───── Recorded data ─────

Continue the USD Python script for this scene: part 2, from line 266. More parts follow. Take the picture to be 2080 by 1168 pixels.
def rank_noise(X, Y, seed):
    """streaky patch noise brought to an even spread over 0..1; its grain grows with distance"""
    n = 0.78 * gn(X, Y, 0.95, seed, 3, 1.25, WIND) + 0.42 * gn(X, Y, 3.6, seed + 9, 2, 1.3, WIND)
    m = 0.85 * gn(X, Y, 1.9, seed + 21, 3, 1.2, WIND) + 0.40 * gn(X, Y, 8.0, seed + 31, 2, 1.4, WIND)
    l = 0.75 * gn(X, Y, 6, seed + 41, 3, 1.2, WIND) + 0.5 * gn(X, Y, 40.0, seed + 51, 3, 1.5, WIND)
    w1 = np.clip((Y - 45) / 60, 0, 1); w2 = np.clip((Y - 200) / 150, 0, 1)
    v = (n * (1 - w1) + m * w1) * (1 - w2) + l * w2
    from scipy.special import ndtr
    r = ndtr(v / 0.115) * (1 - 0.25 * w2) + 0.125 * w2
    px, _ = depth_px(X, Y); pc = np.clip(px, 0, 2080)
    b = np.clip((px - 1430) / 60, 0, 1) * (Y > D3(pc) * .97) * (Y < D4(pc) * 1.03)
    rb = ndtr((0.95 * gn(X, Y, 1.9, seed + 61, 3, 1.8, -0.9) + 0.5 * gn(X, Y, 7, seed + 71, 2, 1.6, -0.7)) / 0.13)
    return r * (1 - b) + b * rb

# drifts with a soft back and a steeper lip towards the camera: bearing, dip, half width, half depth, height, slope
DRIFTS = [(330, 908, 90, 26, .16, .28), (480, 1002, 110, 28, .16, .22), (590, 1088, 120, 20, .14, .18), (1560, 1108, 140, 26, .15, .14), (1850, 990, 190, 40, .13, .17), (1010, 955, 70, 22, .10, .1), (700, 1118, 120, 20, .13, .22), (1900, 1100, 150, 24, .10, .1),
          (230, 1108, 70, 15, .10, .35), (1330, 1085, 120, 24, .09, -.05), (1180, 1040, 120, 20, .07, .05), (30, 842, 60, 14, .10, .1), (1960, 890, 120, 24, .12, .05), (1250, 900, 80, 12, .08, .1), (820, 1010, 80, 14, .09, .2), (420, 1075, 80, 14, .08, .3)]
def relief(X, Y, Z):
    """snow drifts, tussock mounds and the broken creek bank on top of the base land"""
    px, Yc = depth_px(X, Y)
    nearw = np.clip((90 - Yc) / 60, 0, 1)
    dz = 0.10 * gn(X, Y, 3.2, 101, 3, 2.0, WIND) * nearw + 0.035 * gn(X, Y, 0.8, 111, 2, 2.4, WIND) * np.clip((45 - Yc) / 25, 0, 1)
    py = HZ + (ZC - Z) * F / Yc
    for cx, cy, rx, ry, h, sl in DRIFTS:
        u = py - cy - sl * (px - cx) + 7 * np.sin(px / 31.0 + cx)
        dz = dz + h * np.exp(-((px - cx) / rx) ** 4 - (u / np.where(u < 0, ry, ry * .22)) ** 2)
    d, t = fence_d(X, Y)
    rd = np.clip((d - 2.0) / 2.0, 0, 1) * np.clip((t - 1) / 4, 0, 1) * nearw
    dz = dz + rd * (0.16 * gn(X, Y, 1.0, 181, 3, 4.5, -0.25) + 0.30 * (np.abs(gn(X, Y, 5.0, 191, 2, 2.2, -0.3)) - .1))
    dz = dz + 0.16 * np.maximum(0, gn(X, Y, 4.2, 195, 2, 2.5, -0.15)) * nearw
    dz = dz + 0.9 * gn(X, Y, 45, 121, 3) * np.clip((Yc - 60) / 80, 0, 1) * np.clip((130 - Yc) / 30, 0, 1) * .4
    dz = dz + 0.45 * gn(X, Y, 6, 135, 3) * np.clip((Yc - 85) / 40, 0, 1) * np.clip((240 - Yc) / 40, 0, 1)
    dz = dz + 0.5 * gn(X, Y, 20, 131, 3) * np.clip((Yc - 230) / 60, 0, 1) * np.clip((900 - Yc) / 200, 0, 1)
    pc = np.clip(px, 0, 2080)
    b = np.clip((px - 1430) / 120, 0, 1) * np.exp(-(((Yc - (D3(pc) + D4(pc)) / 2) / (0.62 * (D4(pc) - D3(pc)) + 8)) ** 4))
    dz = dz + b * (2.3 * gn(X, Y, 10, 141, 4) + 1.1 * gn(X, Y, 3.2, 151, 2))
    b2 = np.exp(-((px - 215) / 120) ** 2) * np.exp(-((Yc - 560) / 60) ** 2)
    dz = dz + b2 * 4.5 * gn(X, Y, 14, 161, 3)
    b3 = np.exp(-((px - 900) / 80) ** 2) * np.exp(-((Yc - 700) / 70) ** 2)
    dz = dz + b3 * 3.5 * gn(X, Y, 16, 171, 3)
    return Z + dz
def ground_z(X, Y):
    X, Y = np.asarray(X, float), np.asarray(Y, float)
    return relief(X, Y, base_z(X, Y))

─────

The data above must be returned in full, exactly as written.

# Problem solution
Continue the USD Python script for this scene: part 2, from line 266. More parts follow. Take the picture to be 2080 by 1168 pixels.
def rank_noise(X, Y, seed):
    """streaky patch noise brought to an even spread over 0..1; its grain grows with distance"""
    n = 0.78 * gn(X, Y, 0.95, seed, 3, 1.25, WIND) + 0.42 * gn(X, Y, 3.6, seed + 9, 2, 1.3, WIND)
    m = 0.85 * gn(X, Y, 1.9, seed + 21, 3, 1.2, WIND) + 0.40 * gn(X, Y, 8.0, seed + 31, 2, 1.4, WIND)
    l = 0.75 * gn(X, Y, 6, seed + 41, 3, 1.2, WIND) + 0.5 * gn(X, Y, 40.0, seed + 51, 3, 1.5, WIND)
    w1 = np.clip((Y - 45) / 60, 0, 1); w2 = np.clip((Y - 200) / 150, 0, 1)
    v = (n * (1 - w1) + m * w1) * (1 - w2) + l * w2
    from scipy.special import ndtr
    r = ndtr(v / 0.115) * (1 - 0.25 * w2) + 0.125 * w2
    px, _ = depth_px(X, Y); pc = np.clip(px, 0, 2080)
    b = np.clip((px - 1430) / 60, 0, 1) * (Y > D3(pc) * .97) * (Y < D4(pc) * 1.03)
    rb = ndtr((0.95 * gn(X, Y, 1.9, seed + 61, 3, 1.8, -0.9) + 0.5 * gn(X, Y, 7, seed + 71, 2, 1.6, -0.7)) / 0.13)
    return r * (1 - b) + b * rb

# drifts with a soft back and a steeper lip towards the camera: bearing, dip, half width, half depth, height, slope
DRIFTS = [(330, 908, 90, 26, .16, .28), (480, 1002, 110, 28, .16, .22), (590, 1088, 120, 20, .14, .18), (1560, 1108, 140, 26, .15, .14), (1850, 990, 190, 40, .13, .17), (1010, 955, 70, 22, .10, .1), (700, 1118, 120, 20, .13, .22), (1900, 1100, 150, 24, .10, .1),
          (230, 1108, 70, 15, .10, .35), (1330, 1085, 120, 24, .09, -.05), (1180, 1040, 120, 20, .07, .05), (30, 842, 60, 14, .10, .1), (1960, 890, 120, 24, .12, .05), (1250, 900, 80, 12, .08, .1), (820, 1010, 80, 14, .09, .2), (420, 1075, 80, 14, .08, .3)]
def relief(X, Y, Z):
    """snow drifts, tussock mounds and the broken creek bank on top of the base land"""
    px, Yc = depth_px(X, Y)
    nearw = np.clip((90 - Yc) / 60, 0, 1)
    dz = 0.10 * gn(X, Y, 3.2, 101, 3, 2.0, WIND) * nearw + 0.035 * gn(X, Y, 0.8, 111, 2, 2.4, WIND) * np.clip((45 - Yc) / 25, 0, 1)
    py = HZ + (ZC - Z) * F / Yc
    for cx, cy, rx, ry, h, sl in DRIFTS:
        u = py - cy - sl * (px - cx) + 7 * np.sin(px / 31.0 + cx)
        dz = dz + h * np.exp(-((px - cx) / rx) ** 4 - (u / np.where(u < 0, ry, ry * .22)) ** 2)
    d, t = fence_d(X, Y)
    rd = np.clip((d - 2.0) / 2.0, 0, 1) * np.clip((t - 1) / 4, 0, 1) * nearw
    dz = dz + rd * (0.16 * gn(X, Y, 1.0, 181, 3, 4.5, -0.25) + 0.30 * (np.abs(gn(X, Y, 5.0, 191, 2, 2.2, -0.3)) - .1))
    dz = dz + 0.16 * np.maximum(0, gn(X, Y, 4.2, 195, 2, 2.5, -0.15)) * nearw
    dz = dz + 0.9 * gn(X, Y, 45, 121, 3) * np.clip((Yc - 60) / 80, 0, 1) * np.clip((130 - Yc) / 30, 0, 1) * .4
    dz = dz + 0.45 * gn(X, Y, 6, 135, 3) * np.clip((Yc - 85) / 40, 0, 1) * np.clip((240 - Yc) / 40, 0, 1)
    dz = dz + 0.5 * gn(X, Y, 20, 131, 3) * np.clip((Yc - 230) / 60, 0, 1) * np.clip((900 - Yc) / 200, 0, 1)
    pc = np.clip(px, 0, 2080)
    b = np.clip((px - 1430) / 120, 0, 1) * np.exp(-(((Yc - (D3(pc) + D4(pc)) / 2) / (0.62 * (D4(pc) - D3(pc)) + 8)) ** 4))
    dz = dz + b * (2.3 * gn(X, Y, 10, 141, 4) + 1.1 * gn(X, Y, 3.2, 151, 2))
    b2 = np.exp(-((px - 215) / 120) ** 2) * np.exp(-((Yc - 560) / 60) ** 2)
    dz = dz + b2 * 4.5 * gn(X, Y, 14, 161, 3)
    b3 = np.exp(-((px - 900) / 80) ** 2) * np.exp(-((Yc - 700) / 70) ** 2)
    dz = dz + b3 * 3.5 * gn(X, Y, 16, 171, 3)
    return Z + dz
def ground_z(X, Y):
    X, Y = np.asarray(X, float), np.asarray(Y, float)
    return relief(X, Y, base_z(X, Y))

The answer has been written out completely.